Directive
Print the lines of the listing below verbatim from its first line through the line bearing "obj('window_sill', mk((WX0 - 0.03, -L". Any pictures are to be omitted.
────────
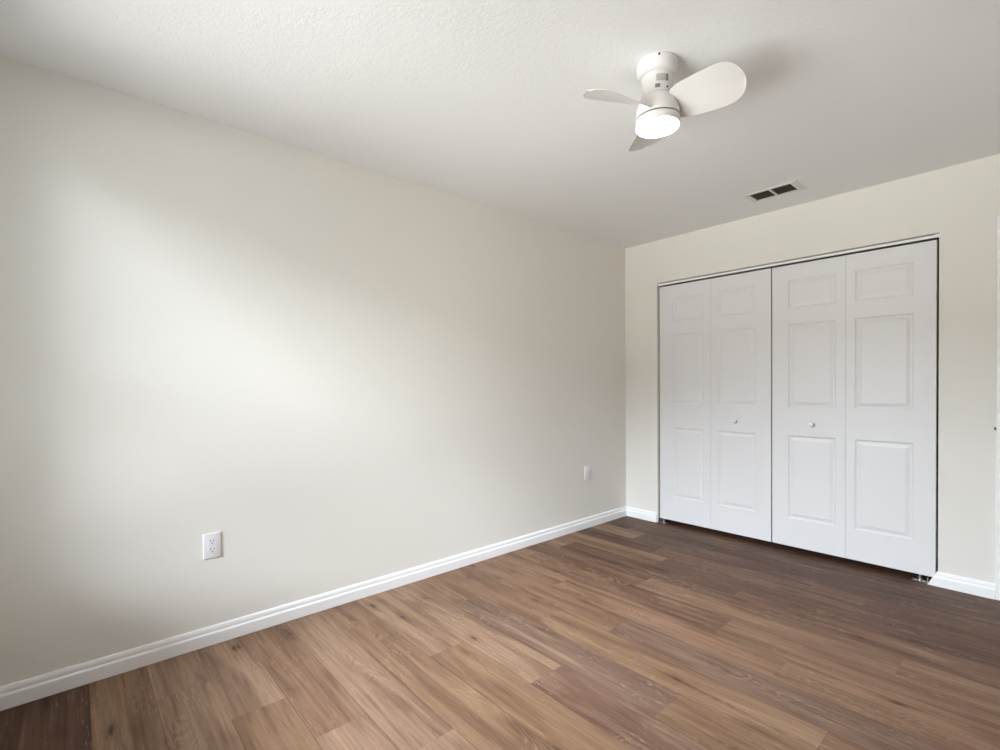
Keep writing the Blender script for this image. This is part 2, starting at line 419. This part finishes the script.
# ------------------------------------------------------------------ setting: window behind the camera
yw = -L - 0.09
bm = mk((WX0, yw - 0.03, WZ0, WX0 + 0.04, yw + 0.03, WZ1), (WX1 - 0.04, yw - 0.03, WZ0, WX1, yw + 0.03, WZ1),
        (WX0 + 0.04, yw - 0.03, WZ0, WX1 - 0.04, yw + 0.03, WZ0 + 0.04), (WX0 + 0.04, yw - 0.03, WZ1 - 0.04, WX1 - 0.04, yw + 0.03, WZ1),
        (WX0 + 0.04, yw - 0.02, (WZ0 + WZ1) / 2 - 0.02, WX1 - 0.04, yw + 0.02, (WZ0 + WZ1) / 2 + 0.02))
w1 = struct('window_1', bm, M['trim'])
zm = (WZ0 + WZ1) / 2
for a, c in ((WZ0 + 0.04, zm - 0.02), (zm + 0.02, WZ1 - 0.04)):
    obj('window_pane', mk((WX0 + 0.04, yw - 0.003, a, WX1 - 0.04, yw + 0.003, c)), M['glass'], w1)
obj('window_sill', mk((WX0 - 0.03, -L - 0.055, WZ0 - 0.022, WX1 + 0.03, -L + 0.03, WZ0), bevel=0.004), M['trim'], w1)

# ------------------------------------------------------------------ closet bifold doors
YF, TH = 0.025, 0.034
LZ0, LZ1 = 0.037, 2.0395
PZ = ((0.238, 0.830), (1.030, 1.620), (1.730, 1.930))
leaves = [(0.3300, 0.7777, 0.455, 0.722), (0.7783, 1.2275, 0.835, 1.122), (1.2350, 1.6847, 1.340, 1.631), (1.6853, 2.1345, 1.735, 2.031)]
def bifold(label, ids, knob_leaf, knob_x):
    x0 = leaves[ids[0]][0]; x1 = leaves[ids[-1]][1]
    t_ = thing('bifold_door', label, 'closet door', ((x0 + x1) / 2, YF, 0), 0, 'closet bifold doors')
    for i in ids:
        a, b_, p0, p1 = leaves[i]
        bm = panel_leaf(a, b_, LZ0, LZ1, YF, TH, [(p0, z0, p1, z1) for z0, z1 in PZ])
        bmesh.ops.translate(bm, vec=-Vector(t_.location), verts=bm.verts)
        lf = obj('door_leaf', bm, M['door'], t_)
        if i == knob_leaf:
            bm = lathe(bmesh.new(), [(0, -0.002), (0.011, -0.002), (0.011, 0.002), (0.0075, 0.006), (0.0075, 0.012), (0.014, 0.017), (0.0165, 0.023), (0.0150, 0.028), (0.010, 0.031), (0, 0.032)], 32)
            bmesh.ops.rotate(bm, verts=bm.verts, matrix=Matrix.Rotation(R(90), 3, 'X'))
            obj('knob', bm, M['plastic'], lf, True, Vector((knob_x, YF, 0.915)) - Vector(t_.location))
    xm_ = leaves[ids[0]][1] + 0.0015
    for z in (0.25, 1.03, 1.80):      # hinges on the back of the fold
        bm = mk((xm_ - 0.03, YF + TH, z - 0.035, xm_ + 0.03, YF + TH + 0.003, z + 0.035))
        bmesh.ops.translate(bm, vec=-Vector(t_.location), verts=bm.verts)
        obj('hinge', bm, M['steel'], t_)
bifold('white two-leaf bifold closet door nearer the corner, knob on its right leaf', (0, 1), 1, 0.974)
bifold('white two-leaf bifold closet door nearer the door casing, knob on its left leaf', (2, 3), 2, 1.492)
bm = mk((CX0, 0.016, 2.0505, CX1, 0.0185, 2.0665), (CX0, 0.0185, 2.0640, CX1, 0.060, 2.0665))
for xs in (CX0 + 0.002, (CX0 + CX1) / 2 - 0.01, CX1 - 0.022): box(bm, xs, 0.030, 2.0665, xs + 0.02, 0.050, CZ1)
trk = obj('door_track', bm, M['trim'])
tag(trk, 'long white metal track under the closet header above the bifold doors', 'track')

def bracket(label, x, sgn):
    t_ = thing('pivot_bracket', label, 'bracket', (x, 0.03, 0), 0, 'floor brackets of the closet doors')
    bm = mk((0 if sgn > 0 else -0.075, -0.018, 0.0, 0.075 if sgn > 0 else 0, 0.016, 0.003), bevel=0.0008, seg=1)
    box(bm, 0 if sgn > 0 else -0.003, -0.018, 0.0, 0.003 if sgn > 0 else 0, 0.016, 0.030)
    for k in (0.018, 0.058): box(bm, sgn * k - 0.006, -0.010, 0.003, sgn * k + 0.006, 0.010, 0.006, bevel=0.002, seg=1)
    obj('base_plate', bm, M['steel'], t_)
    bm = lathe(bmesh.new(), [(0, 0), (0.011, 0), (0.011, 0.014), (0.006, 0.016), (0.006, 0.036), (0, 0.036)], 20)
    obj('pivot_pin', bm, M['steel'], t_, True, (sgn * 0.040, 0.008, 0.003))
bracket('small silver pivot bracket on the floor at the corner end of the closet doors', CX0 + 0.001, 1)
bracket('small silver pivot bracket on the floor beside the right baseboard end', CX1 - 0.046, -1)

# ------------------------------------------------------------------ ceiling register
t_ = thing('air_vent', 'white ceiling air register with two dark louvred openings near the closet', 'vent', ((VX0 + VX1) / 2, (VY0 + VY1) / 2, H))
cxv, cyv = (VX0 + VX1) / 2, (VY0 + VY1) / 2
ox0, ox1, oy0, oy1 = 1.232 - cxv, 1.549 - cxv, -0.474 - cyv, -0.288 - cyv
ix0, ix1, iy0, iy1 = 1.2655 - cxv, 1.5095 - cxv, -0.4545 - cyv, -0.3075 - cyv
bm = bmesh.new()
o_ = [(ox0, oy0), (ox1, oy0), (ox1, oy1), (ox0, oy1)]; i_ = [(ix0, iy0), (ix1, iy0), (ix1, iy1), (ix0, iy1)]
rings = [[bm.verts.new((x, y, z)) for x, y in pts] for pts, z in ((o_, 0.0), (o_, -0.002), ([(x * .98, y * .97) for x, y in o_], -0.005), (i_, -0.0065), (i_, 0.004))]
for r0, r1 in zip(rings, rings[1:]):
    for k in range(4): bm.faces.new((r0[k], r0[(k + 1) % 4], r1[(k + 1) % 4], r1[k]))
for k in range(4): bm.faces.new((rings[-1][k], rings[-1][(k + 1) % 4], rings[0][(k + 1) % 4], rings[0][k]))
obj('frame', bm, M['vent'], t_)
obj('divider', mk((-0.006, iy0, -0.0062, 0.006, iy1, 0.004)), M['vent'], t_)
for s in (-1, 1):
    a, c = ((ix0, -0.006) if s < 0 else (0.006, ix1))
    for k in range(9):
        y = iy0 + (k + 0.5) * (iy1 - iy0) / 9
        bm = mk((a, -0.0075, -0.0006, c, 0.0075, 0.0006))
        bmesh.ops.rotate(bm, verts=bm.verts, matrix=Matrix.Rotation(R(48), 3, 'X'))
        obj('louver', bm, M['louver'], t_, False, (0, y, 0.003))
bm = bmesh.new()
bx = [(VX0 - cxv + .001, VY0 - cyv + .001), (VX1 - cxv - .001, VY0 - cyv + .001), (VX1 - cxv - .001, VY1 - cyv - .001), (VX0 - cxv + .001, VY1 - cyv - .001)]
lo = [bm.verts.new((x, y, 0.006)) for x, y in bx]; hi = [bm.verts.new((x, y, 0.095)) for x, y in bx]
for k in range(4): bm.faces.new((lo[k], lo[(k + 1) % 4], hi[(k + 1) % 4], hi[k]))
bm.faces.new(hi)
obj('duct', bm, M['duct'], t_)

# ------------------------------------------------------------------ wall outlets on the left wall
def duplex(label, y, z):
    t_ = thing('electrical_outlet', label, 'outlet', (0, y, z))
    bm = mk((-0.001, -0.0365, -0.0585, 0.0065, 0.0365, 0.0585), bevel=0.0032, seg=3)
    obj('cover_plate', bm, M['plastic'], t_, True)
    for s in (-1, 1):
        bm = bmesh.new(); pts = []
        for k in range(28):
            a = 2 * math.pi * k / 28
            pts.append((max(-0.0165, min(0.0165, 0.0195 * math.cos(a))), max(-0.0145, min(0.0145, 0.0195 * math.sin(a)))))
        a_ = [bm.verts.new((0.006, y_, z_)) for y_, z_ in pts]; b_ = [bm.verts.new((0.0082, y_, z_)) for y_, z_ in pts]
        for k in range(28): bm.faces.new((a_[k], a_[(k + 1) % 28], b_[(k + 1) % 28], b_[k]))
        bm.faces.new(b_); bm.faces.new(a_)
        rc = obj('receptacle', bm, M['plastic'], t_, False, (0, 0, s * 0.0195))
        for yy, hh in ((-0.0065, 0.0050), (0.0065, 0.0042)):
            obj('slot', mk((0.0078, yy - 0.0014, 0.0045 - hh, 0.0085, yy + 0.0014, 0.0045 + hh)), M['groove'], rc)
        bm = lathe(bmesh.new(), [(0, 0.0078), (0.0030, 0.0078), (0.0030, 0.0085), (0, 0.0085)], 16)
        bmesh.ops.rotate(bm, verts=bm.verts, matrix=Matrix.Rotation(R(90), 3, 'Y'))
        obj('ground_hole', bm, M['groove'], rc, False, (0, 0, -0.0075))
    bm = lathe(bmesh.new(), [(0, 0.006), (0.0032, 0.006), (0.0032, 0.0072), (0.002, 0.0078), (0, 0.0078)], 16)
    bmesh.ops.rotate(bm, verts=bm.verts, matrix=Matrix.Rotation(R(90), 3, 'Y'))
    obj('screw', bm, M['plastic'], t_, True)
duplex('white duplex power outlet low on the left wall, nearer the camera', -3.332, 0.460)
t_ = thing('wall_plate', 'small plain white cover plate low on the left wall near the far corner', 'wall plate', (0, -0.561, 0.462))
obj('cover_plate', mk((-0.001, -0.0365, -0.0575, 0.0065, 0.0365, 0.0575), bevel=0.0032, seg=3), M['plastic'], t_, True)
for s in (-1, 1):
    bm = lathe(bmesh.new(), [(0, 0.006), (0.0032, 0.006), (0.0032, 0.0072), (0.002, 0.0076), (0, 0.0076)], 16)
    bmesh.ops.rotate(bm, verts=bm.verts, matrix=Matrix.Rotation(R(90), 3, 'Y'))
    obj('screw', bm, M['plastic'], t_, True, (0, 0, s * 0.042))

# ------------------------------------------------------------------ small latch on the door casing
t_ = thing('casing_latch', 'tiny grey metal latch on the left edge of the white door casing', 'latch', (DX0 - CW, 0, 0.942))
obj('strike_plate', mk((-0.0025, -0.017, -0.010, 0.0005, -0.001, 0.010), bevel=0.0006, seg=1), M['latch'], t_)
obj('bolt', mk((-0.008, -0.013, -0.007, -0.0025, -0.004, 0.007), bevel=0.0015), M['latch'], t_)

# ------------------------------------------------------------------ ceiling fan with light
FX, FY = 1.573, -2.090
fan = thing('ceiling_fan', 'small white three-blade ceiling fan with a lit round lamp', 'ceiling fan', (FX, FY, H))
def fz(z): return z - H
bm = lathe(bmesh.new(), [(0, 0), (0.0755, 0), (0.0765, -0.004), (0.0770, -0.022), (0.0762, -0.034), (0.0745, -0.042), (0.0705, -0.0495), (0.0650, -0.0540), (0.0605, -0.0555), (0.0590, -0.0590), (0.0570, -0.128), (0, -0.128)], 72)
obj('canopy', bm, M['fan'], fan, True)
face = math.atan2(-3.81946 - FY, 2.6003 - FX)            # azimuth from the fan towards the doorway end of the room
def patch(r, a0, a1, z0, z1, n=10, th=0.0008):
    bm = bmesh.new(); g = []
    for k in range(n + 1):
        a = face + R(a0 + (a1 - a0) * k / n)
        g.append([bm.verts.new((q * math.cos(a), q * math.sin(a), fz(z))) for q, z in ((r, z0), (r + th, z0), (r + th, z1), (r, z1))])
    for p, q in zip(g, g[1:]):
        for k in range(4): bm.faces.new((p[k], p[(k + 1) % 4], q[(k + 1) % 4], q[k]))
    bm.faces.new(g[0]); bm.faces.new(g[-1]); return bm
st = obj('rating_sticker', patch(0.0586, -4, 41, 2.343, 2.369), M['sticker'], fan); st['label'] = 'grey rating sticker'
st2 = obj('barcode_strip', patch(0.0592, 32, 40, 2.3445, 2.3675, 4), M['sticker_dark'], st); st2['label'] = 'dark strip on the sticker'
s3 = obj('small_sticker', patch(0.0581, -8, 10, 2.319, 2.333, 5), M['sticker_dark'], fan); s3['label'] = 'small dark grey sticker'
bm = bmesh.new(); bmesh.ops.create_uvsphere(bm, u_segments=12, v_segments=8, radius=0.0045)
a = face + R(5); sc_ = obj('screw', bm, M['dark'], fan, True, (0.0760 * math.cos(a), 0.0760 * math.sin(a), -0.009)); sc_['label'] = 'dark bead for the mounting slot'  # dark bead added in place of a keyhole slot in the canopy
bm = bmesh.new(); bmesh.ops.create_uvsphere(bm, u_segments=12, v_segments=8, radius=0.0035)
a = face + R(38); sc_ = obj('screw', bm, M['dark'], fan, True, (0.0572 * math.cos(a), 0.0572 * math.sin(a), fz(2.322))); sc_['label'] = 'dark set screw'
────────
Reply to the exercise
Keep writing the Blender script for this image. This is part 2, starting at line 419. This part finishes the script.
# ------------------------------------------------------------------ setting: window behind the camera
yw = -L - 0.09
bm = mk((WX0, yw - 0.03, WZ0, WX0 + 0.04, yw + 0.03, WZ1), (WX1 - 0.04, yw - 0.03, WZ0, WX1, yw + 0.03, WZ1),
        (WX0 + 0.04, yw - 0.03, WZ0, WX1 - 0.04, yw + 0.03, WZ0 + 0.04), (WX0 + 0.04, yw - 0.03, WZ1 - 0.04, WX1 - 0.04, yw + 0.03, WZ1),
        (WX0 + 0.04, yw - 0.02, (WZ0 + WZ1) / 2 - 0.02, WX1 - 0.04, yw + 0.02, (WZ0 + WZ1) / 2 + 0.02))
w1 = struct('window_1', bm, M['trim'])
zm = (WZ0 + WZ1) / 2
for a, c in ((WZ0 + 0.04, zm - 0.02), (zm + 0.02, WZ1 - 0.04)):
    obj('window_pane', mk((WX0 + 0.04, yw - 0.003, a, WX1 - 0.04, yw + 0.003, c)), M['glass'], w1)
obj('window_sill', mk((WX0 - 0.03, -L - 0.055, WZ0 - 0.022, WX1 + 0.03, -L + 0.03, WZ0), bevel=0.004), M['trim'], w1)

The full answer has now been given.